Google has revealed it is banning all ads related to the referendum on the Eighth Amendment from its platforms ahead of the vote on 25 May.

Yesterday, Facebook announced it was to begin rejecting ads from foreign groups seeking to influence the referendum.

However, Google has gone a step further than Facebook by not only rejecting ads from organisations and individuals from outside the State, but all relevant ads during the final weeks of the campaign.

"Following our update around election integrity efforts globally, we have decided to pause all ads related to the Irish referendum on the Eighth Amendment," a Google spokesperson said.

The move will take effect over the next 24 hours and last for the duration of the campaign across Google and YouTube.

It will not impact on content or search results that are returned by Google searches.

The move follows growing concern around the impact that ads, particularly those paid for by foreign actors, are having on the democratic process here and in other countries where elections and referendums are taking place.

Like most internet and social media companies, Google has been forced to think about these issues as part of its broader efforts around election integrity globally. 

Last week the company, which employs almost 7,000 people in Ireland, said it would roll out a verification process for election ads in the US and that it is also looking at political issue ads and a wider range of elections globally.

The electoral laws here prohibit campaign groups from receiving funding from individuals and organisations outside the state.

However they do not prevent social media and internet companies from carrying ads from such people or groups.

Yesterday, Facebook announced it was putting in place a workaround system to ban ads related to the referendum from the social network for the remainder of the campaign, pending the completion of a new system that will have the same effect.

The Facebook move only covers ads posted and paid for by foreign individuals and organisations, not those placed by domestic groups and campaigners.

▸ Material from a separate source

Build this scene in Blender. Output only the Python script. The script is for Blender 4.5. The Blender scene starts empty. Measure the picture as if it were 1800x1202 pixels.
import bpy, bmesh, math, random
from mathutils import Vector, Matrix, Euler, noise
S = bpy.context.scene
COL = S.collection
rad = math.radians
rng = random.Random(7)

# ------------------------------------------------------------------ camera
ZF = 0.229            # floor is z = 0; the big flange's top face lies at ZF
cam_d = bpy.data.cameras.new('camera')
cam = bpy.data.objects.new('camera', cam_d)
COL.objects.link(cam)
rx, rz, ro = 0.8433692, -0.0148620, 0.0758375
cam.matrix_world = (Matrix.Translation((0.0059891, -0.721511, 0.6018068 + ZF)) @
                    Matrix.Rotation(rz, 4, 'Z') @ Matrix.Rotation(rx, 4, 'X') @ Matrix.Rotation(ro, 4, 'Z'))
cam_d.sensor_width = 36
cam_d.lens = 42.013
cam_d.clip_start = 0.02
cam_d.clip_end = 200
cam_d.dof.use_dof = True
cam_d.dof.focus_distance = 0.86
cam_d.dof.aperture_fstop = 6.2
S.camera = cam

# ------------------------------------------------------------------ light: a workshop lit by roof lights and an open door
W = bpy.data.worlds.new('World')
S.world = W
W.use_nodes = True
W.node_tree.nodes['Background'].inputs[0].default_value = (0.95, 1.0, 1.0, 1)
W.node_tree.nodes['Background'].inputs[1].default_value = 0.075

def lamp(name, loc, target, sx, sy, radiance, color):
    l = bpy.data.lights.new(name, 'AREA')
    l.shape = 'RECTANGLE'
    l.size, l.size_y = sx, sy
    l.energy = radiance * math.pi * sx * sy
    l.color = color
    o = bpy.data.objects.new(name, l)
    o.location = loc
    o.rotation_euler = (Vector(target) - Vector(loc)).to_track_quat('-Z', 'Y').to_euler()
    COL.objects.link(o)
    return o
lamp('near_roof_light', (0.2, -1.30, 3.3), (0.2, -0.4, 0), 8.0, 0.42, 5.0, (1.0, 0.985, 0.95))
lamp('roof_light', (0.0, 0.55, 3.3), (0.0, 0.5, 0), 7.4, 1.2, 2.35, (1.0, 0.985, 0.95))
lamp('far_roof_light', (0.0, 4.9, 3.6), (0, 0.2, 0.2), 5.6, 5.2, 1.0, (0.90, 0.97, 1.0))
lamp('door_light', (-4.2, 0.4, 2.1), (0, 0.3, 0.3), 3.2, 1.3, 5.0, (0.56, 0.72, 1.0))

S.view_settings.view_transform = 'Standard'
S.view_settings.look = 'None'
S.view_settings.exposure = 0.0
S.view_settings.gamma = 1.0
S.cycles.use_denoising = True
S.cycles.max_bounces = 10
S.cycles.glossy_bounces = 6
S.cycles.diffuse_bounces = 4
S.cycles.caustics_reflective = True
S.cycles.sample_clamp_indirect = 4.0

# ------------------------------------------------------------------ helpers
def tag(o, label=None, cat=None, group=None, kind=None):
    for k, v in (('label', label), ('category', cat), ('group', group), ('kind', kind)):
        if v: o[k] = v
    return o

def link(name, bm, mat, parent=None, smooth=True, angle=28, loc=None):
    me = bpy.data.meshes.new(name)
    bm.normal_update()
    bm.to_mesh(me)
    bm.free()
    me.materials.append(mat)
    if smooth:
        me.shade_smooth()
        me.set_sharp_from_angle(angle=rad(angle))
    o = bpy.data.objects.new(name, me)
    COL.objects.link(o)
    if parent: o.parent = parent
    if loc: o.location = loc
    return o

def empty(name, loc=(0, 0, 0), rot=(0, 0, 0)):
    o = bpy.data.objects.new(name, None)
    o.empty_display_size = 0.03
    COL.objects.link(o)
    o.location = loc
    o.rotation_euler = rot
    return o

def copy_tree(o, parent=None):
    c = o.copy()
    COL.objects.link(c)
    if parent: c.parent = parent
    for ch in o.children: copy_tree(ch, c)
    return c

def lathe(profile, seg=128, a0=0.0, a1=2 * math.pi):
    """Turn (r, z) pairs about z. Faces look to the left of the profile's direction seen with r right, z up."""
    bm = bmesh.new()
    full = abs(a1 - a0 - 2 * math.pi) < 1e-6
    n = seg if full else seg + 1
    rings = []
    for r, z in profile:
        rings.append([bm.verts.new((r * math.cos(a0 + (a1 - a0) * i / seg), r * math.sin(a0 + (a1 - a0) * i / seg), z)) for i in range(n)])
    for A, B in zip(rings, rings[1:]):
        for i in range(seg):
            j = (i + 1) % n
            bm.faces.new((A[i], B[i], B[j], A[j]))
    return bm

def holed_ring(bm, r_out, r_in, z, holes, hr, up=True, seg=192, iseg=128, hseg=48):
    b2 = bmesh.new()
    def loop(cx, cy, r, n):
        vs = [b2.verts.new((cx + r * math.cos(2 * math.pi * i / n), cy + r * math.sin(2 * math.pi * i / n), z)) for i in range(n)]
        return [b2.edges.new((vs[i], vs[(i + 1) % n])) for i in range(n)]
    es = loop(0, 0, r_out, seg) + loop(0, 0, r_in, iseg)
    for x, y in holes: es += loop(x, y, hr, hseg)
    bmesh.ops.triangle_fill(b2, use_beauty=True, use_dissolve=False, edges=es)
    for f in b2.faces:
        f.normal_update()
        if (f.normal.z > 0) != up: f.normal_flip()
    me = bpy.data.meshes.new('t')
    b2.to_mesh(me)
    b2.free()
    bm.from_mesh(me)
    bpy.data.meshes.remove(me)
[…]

Save the Eighth claims the referendum is 'rigged'

Those calling for a No vote in the Referendum on the Eighth Amendment have said Google's decision today is not over "concerns about the integrity of elections" but concerns that the No side might win.

Campaigners say they are for happy for Google to follow Facebook and ban foreign advertising.

Niamh Uí Bhriain of Save the Eighth has called on the media to ask Google where the evidence exists that electoral integrity has been compromised.

She claimed that the Referendum is rigged and accused the Yes side of shutting down the campaign

The Save the Eighth group claim the Yes side is shutting down the campaign

John McGuirk said Google is saying legitimate campaign organisations will no longer be able to advertise on its platform, but he said if An Post did the same regarding the issuing of leaflets, the media "would be up in arms".

David Quinn of the Iona Institute said even if Google was acting in good faith, he said the move was "disproportionate".

Asked if a repeal result will mean a challenge in the courts in light of today's decision, John McGuirk of Save the Eighth said events had made it "significantly more likely individuals will challenge the result".

Mr McGuirk said "the high tens of thousands" had been earmarked by Save the Eighth for online advertising.